Porches Pottery is a producer of hand-painted pottery in the town of Porches, in the Algarve region of Portugal. The pottery was founded in 1968 by artists Patrick Swift and Lima de Freitas, in order to revive a traditional Algarve pottery industry that was rapidly dying out in favour of more modern techniques. Swift and de Freitas chose Porches for its history as a pottery centre, dating back for many centuries, and for its clay pits.

The origins of Porches Pottery date back to the early 1960s, when Irish artist Patrick Swift first came to the Algarve and encountered a region with a system of commerce and production based around craft activities; a way of life, in fact, that had changed little since the Middle Ages. However, despite its remoteness, the region had begun its inevitable march towards "modernity", leaving behind a once thriving pottery industry. As mass-produced plastic and metal wares flooded the market, the potters found it increasingly difficult to compete and were reduced to making nothing but simple flower pots. In his book, Algarve: a portrait and a guide (1965), Swift had noted this decline, saying of the dishes he would insist on using: "All the basic dishes were of the local Lagoa pottery — easily breakable and poorly glazed. But aesthetically pleasing and so cheap that breakages were no tragedy. Replacements after all helped to encourage an industry threatened with extinction. Even now some of the nicer old kitchen objects can no longer be obtained at the pottery. ‘People don’t buy them anymore,’ say the potters, ‘so we’ve stopped making them.’" An indication of this decline is that the pottery in Lagoa that Swift mentions closed shortly after his book was published — Lagoa does not having a working pottery to this day.

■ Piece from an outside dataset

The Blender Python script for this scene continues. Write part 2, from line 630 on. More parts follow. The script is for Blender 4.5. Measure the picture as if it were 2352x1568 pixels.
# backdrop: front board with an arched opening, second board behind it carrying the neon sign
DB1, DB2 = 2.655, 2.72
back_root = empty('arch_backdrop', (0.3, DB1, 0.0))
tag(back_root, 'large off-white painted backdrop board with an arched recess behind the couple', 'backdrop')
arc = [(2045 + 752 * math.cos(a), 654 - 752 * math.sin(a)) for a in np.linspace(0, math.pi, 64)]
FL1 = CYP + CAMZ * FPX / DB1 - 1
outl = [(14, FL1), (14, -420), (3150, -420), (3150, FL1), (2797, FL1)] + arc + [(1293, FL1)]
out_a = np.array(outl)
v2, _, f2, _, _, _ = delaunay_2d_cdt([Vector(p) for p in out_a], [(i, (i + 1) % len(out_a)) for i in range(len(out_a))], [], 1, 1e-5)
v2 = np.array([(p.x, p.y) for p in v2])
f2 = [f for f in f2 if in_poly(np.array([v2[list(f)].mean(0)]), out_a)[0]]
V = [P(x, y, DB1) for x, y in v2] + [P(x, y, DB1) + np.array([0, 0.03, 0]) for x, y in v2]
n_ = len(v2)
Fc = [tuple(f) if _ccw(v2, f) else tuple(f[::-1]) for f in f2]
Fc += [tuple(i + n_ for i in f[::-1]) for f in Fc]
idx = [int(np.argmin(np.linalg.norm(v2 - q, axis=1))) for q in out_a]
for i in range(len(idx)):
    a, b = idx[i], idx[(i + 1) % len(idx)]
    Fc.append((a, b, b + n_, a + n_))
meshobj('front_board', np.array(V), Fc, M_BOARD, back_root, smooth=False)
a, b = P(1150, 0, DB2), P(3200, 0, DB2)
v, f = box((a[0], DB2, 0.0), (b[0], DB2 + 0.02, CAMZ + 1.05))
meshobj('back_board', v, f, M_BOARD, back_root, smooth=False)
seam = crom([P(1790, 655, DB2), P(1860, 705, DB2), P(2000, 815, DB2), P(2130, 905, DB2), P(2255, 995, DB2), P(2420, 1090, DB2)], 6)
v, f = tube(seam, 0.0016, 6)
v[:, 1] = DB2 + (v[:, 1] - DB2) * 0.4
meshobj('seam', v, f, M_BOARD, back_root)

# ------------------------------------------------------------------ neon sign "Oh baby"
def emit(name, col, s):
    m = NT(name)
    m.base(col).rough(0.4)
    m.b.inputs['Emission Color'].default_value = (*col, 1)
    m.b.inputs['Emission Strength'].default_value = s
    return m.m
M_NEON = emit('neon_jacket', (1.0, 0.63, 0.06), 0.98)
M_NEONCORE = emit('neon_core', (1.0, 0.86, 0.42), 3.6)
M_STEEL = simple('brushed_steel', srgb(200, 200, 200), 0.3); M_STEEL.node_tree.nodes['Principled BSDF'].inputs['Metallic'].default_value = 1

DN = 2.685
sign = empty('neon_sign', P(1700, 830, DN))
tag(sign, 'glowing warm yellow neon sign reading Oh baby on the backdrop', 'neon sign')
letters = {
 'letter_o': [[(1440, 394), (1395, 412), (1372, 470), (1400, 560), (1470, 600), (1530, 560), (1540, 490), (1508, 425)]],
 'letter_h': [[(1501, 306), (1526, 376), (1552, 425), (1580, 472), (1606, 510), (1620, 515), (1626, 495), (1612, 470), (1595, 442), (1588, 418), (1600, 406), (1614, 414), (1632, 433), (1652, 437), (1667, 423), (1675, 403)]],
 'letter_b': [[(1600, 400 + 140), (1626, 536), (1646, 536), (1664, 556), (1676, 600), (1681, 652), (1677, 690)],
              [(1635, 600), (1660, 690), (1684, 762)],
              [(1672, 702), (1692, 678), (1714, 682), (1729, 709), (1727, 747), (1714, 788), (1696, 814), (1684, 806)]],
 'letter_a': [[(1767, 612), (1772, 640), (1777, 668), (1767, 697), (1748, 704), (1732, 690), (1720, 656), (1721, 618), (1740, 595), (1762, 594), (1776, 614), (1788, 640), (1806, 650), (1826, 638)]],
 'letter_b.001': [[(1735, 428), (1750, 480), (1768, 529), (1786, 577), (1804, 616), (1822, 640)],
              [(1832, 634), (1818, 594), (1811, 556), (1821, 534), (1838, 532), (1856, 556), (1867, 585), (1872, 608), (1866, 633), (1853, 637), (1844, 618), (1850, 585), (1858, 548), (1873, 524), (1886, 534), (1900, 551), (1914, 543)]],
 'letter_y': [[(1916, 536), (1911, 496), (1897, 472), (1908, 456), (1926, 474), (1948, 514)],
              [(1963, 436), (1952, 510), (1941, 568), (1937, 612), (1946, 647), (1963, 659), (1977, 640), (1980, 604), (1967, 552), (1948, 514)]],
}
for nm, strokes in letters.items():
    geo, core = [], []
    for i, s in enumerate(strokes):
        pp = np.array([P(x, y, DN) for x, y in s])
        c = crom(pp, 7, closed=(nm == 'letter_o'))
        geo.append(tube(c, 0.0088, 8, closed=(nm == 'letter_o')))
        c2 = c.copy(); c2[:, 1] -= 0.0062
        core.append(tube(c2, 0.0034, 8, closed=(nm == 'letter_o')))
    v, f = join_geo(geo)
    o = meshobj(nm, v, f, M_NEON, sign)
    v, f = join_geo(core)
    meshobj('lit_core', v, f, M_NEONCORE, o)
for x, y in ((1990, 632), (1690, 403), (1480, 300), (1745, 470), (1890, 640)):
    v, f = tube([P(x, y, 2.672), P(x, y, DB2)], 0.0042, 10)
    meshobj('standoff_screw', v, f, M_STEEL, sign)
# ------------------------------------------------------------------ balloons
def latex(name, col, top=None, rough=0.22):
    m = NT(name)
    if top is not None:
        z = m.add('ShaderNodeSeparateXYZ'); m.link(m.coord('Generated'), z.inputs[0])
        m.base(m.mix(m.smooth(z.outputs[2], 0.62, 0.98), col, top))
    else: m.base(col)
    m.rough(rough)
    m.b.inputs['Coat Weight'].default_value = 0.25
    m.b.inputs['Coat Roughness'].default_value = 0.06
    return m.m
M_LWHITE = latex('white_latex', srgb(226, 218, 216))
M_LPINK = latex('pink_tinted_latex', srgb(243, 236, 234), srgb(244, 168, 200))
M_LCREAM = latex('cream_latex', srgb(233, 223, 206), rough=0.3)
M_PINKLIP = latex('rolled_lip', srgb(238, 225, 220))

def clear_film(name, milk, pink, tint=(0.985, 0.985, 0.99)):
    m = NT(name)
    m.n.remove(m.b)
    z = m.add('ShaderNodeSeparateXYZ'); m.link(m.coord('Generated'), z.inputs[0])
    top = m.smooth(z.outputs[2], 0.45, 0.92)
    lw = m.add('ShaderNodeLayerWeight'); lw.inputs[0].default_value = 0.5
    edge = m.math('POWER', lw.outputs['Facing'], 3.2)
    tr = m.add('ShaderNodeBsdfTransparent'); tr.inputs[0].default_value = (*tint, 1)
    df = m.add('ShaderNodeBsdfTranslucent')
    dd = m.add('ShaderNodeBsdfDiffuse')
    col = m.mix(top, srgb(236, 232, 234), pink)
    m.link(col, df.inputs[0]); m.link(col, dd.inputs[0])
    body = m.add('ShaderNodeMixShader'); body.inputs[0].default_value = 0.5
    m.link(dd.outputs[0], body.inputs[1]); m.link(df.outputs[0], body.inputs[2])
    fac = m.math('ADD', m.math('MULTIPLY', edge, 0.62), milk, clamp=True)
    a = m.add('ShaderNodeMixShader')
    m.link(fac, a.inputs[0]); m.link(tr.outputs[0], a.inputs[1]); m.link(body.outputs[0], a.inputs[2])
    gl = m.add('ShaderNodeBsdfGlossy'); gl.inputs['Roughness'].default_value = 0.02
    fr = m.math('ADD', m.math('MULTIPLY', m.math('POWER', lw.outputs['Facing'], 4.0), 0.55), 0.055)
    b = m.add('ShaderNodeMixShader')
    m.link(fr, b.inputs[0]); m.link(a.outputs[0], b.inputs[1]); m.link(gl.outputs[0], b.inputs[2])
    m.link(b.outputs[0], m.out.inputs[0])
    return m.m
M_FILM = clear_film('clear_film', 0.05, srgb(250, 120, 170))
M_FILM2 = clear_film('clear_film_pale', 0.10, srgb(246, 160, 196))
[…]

Saddened by this decline, Swift was determined to revive this ancient craft and realize his idealistic dream; to prove that the traditional craft-based form of socio-economic production, that had existed throughout Europe until the Industrial revolution, could be successful in the modern world. The artist eventually wanted an arts & crafts centre where traditional craftspeople could ply their trade and sell their goods. He was soon joined by Portuguese artist Lima de Freitas who shared his views and helped him found the pottery. Swift in his book on Lisbon: "My reason for meeting Lima on this occasion was not to talk about art. It was something much stranger stemming from our basically sympathetic view points, we had embarked on a scheme so foolhardy that, looking back on it, I do not know how we had the temerity to start. This was nothing less than to try and resuscitate the local pottery industry in our part of Algarve." Having contacted local potters, the artists discovered that the craftsmen could still produce a great variety of forms that had been passed down to them by their ancestors. These pieces conformed exactly to those they had previously seen in museums, possessing the simple strength of ancient pots relating to the oldest Iberian civilizations.